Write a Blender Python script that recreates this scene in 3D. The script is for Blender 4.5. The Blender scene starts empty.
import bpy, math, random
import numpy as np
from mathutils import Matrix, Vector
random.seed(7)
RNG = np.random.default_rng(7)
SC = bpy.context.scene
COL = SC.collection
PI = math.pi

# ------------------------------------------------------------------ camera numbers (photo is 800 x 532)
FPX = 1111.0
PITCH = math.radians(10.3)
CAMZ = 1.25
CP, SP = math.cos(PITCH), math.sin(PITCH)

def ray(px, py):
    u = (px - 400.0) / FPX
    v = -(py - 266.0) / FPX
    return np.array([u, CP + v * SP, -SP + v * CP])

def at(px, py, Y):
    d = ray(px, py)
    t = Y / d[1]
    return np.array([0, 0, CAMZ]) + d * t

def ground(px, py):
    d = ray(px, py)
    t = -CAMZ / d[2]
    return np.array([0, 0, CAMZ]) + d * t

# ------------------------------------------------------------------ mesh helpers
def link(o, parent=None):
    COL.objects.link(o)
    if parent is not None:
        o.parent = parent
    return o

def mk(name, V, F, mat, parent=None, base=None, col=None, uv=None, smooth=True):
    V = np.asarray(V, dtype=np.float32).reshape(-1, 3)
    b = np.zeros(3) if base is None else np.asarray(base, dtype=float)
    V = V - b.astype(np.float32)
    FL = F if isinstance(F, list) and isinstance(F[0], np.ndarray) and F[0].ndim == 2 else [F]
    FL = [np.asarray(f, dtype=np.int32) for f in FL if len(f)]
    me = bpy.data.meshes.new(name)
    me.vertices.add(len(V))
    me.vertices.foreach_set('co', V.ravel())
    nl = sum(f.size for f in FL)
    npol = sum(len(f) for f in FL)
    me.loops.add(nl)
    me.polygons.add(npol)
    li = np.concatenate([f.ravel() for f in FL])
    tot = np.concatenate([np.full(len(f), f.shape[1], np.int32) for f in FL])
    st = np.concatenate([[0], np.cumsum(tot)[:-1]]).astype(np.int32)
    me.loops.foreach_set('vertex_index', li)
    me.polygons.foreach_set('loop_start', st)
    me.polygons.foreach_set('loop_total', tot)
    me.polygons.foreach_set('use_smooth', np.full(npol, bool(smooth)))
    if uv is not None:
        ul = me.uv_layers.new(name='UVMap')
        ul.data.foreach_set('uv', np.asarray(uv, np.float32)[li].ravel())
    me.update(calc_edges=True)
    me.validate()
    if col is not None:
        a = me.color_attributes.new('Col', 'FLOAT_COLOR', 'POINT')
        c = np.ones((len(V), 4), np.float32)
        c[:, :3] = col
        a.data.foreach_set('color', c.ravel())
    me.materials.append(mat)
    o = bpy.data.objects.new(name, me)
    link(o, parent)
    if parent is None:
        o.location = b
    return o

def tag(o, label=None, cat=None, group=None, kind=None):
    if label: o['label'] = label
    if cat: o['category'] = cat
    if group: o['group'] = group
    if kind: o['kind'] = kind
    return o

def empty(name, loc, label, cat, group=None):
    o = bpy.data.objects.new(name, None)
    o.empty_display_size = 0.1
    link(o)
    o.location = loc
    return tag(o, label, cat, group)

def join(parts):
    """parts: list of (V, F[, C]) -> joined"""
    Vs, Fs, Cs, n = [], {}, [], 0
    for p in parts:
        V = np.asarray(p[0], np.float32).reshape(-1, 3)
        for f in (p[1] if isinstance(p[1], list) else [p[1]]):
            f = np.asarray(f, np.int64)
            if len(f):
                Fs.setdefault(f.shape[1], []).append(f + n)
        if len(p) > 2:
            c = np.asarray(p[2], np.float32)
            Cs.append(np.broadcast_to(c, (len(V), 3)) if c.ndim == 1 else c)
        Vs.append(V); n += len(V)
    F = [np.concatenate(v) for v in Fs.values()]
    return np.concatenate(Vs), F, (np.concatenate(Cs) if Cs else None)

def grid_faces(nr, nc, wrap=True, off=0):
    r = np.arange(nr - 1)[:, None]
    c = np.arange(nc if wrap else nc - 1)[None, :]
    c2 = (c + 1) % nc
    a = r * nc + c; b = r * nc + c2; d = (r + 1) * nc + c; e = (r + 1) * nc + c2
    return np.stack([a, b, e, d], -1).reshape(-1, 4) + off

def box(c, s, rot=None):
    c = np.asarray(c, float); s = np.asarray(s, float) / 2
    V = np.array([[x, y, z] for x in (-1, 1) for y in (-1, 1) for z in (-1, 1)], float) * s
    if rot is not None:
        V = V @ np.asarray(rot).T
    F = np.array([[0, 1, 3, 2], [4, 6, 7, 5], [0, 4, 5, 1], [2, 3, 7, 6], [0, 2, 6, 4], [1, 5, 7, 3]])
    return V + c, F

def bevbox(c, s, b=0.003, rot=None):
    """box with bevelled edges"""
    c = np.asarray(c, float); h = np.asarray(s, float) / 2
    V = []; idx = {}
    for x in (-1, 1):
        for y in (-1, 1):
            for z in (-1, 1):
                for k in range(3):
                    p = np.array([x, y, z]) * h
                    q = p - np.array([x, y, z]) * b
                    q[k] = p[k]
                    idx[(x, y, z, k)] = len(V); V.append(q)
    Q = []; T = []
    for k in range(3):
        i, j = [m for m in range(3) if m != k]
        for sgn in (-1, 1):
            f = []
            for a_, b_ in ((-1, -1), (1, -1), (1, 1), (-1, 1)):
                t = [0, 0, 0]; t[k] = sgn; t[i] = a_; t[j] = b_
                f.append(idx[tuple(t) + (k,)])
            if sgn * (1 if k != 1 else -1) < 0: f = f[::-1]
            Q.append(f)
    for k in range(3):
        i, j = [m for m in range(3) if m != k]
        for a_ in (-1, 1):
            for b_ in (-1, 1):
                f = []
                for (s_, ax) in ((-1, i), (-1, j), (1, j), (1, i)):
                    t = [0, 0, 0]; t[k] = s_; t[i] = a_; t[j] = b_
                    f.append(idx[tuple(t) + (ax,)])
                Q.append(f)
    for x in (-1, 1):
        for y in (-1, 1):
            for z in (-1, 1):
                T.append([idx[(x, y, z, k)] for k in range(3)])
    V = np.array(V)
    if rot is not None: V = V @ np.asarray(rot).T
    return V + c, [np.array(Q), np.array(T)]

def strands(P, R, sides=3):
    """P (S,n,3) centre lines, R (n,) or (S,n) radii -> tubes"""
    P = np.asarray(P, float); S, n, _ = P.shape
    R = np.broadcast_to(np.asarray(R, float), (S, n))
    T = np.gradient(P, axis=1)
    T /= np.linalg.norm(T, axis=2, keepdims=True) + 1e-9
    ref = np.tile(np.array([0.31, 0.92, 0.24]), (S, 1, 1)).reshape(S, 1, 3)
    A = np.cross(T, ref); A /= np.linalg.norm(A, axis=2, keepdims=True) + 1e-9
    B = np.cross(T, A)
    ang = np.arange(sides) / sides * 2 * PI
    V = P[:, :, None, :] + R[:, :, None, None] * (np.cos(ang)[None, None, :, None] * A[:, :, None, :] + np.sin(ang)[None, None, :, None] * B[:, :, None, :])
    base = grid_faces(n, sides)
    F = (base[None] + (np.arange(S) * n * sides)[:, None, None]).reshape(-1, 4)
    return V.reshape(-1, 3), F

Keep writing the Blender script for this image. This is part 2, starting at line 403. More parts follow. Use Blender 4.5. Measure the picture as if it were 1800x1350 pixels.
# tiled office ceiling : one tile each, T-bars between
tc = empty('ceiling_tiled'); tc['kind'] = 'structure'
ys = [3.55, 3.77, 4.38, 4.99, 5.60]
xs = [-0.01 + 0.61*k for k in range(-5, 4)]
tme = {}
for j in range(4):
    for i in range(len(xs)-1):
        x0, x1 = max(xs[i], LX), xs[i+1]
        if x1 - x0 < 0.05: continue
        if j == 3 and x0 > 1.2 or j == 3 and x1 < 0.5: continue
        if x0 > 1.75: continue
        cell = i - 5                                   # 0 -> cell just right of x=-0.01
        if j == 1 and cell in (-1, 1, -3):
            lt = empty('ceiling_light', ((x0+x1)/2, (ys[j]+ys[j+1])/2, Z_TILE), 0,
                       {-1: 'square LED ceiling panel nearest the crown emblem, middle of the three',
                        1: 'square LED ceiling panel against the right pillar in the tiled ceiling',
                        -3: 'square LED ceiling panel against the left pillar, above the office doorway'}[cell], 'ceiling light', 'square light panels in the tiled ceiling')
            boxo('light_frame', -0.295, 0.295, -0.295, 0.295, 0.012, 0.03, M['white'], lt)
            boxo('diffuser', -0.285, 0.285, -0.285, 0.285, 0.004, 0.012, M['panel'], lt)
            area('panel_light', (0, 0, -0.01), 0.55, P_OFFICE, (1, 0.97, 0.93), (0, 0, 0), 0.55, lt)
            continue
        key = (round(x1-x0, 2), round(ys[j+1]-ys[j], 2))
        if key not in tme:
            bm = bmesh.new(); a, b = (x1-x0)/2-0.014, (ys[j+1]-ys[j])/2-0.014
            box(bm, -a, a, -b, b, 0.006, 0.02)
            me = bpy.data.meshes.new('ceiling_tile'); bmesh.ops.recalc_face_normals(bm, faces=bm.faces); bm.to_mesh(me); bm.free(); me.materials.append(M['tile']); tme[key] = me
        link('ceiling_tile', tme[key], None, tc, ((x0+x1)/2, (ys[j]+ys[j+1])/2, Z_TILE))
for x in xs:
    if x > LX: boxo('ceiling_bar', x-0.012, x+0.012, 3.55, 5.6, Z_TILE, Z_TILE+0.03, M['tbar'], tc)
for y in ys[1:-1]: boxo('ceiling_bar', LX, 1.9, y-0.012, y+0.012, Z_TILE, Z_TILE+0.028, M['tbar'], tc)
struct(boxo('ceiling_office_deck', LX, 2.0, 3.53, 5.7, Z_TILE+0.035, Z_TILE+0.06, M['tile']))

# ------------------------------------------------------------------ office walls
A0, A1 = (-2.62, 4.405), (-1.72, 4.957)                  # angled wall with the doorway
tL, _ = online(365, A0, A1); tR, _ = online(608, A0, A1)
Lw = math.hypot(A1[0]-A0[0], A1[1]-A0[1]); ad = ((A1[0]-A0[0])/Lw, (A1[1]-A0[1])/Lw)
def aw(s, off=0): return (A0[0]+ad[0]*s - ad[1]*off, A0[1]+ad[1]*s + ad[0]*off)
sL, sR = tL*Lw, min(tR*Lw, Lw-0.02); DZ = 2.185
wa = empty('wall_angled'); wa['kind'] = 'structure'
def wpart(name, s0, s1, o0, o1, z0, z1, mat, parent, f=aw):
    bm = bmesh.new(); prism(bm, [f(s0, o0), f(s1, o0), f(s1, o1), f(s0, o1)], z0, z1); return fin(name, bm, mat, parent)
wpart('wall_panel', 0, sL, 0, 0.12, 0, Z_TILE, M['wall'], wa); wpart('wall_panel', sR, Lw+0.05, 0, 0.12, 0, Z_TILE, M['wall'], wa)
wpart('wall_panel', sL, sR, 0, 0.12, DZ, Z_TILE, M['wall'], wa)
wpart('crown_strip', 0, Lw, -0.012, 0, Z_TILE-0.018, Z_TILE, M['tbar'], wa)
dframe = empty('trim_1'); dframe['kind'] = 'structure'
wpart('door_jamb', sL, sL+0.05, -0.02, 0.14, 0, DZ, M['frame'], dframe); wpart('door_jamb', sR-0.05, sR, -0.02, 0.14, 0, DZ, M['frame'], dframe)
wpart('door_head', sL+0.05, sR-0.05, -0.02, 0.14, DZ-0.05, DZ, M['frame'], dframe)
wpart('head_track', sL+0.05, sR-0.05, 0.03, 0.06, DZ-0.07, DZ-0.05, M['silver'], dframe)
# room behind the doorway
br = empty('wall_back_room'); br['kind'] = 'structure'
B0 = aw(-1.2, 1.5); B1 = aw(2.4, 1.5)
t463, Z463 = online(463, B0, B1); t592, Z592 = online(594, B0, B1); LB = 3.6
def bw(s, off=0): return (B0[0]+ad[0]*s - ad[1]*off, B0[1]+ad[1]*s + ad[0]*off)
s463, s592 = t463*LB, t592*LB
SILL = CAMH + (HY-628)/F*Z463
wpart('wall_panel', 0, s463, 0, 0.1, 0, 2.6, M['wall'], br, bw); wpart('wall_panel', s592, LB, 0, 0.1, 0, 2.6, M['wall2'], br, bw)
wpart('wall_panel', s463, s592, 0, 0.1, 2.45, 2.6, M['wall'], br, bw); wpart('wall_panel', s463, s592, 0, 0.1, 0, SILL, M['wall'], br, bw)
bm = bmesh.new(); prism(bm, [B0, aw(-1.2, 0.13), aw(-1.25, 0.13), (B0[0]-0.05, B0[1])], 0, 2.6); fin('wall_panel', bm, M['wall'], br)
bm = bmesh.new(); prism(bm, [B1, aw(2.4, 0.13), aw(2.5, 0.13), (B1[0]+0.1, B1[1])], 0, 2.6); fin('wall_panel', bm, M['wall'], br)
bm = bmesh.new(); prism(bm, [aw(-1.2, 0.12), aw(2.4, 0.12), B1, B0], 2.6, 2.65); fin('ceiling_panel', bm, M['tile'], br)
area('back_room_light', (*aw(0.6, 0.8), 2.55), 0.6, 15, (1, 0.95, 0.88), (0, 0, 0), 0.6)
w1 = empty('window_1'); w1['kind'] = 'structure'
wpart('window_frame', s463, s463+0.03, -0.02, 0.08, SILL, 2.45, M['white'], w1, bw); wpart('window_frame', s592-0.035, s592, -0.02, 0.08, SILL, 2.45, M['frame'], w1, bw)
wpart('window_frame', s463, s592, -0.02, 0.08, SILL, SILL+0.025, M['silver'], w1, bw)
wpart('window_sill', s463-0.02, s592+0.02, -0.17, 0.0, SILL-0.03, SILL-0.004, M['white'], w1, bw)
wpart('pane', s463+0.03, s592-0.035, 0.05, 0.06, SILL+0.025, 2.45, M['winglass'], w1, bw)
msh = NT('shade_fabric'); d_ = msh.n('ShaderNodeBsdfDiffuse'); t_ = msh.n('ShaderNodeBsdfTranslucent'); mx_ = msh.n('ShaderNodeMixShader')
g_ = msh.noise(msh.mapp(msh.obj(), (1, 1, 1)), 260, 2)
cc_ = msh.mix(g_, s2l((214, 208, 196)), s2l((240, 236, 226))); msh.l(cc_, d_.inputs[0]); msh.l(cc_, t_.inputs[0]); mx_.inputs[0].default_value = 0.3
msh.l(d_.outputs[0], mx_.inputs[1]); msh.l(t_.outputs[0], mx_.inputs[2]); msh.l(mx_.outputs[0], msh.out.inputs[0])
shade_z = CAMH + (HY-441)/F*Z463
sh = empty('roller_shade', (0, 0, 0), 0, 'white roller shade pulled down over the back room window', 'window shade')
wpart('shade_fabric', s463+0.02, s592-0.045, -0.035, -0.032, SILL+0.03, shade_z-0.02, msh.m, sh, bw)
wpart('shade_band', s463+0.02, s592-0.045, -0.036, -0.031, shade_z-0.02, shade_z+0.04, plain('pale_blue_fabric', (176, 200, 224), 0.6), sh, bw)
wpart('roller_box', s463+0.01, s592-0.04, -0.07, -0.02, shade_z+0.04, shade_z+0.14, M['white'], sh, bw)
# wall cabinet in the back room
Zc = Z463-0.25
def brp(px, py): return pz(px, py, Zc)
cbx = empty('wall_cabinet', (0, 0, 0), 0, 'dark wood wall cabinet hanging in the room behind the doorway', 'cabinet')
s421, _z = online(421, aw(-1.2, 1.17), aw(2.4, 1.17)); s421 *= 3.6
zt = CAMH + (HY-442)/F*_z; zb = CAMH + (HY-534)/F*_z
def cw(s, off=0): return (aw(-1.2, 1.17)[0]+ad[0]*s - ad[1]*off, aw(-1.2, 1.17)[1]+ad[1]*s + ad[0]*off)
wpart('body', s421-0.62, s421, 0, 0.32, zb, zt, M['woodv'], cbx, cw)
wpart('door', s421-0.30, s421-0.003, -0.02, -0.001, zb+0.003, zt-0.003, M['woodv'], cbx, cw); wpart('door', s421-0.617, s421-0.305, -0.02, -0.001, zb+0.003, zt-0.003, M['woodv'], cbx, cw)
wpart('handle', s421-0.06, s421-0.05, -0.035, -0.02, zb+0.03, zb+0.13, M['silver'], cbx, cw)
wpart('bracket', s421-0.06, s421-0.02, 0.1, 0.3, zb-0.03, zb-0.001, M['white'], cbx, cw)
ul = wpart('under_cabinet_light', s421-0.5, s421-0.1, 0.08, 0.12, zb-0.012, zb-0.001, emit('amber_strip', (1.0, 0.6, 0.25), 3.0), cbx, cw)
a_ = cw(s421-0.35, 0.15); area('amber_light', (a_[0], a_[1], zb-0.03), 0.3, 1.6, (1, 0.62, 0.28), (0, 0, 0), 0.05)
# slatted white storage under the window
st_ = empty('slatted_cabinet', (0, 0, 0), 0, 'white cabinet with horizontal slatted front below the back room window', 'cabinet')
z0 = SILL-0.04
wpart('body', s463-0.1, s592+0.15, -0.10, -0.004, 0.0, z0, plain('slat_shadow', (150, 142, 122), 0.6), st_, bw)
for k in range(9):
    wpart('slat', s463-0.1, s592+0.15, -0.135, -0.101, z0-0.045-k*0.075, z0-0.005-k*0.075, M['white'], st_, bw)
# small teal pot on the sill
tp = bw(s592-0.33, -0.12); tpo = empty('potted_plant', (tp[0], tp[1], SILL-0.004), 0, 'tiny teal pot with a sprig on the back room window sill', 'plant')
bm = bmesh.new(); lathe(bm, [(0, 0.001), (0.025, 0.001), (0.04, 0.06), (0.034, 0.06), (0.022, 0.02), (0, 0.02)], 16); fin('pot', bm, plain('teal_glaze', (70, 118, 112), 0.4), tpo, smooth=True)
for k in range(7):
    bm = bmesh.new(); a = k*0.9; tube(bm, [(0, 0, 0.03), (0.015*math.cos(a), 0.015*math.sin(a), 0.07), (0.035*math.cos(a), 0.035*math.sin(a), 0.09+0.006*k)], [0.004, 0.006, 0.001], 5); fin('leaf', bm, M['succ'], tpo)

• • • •

Using the entries above, quote each line verbatim from the first through the line that contains "return np.array([u, CP".

Write a Blender Python script that recreates this scene in 3D. The script is for Blender 4.5. The Blender scene starts empty.
import bpy, math, random
import numpy as np
from mathutils import Matrix, Vector
random.seed(7)
RNG = np.random.default_rng(7)
SC = bpy.context.scene
COL = SC.collection
PI = math.pi

# ------------------------------------------------------------------ camera numbers (photo is 800 x 532)
FPX = 1111.0
PITCH = math.radians(10.3)
CAMZ = 1.25
CP, SP = math.cos(PITCH), math.sin(PITCH)

def ray(px, py):
    u = (px - 400.0) / FPX
    v = -(py - 266.0) / FPX
    return np.array([u, CP + v * SP, -SP + v * CP])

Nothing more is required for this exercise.